Culpa não é do trabalhador
A vereadora Iara Bernardi (PT), que também é professora, disse ao Porque que vem recebendo denúncias sobre pessoas sem formação enviadas para as escolas pela terceirizada da Prefeitura. “Recebi denúncias nesse sentido não só de professores, mas de outros servidores que atuam nas escolas e também de pais de alunos”.
Para a vereadora, a culpa muitas vezes nem é dos cuidadores e cuidadoras. “A maioria são jovens, sem formação na área, mas se cadastram em bancos de empregos ou nessa empresa terceirizada (AJG), que diz fazer de tudo quanto é tipo de serviço. Eles precisam de trabalho, mas são contratados sem nenhum treino, nenhuma formação, nenhum conhecimento da função, nenhuma cartilha sobre como tratar crianças especiais”, esclarece a parlamentar.
Segundo Iara, a responsabilidade e a culpa são da Prefeitura. “A gestão Manga é que faz esse tipo de contrato genérico e não faz e nem pede treinamento, nem faz ou exige fiscalização. A Secretaria de Educação deveria saber que esse tipo de serviço deve ser feito por professores, pedagogos ou, no mínimo, auxiliares de educação que passaram por concurso”.
Emocional abalado
Outra professora que leciona em um CEI na zona norte disse à reportagem que ouviu um cuidador comentando que a AJG está “arrasando” em Sorocaba, pois, além de terceirizar funcionários nas escolas, está fazendo o mesmo nos Caps e residências terapêuticas.

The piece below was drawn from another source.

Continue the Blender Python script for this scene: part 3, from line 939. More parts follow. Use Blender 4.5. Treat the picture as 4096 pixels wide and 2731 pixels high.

“E se o professor orienta [a cuidadora terceirizada] sobre sua função, sobre o que pode ou não dentro da escola, elas ficam bravas, discutem, reclamam que não tratamos com respeito, que o patrão delas é a empresa…”, diz a profissional de educação ao Porque.
Já uma professora de CEI na zona leste desabafou sobre essa situação: “parece um plano da Prefeitura e da Secretaria de Educação para acabar coletivamente com o emocional dos docentes. Além de tudo, o que estamos passando: salas super lotadas, falta de formação, falta de funcionários, falta de material dos alunos (o kit escolar chegou agora e faltando itens)… E agora somos fiscais de cuidadores também”.
Contrato de R$ 30 milhões
O Porque apurou que realmente a AJG fornece pessoal tanto para a Educação quanto para a Saúde, via Prefeitura. O valor desses contratos, juntos, é de aproximadamente R$ 30 milhões.
No começo deste ano, a empresa assumiu a gestão, por contrato emergencial, sem licitação, de quatro creches que eram administradas pelo Centro de Orientação e Educação Social (Coeso). Depois que caiu nas graças do governo Manga, a AJG passou a atuar em boa parte das 140 escolas municipais, além de unidades de saúde.
A reportagem tentou contato o dia todo nesta segunda-feira, 28, com a Prefeitura e com a empresa terceirizada, por telefone e por e-mail. Mas não obtivemos retorno. O espaço fica à disposição se as partes envolvidas quiserem se manifestar.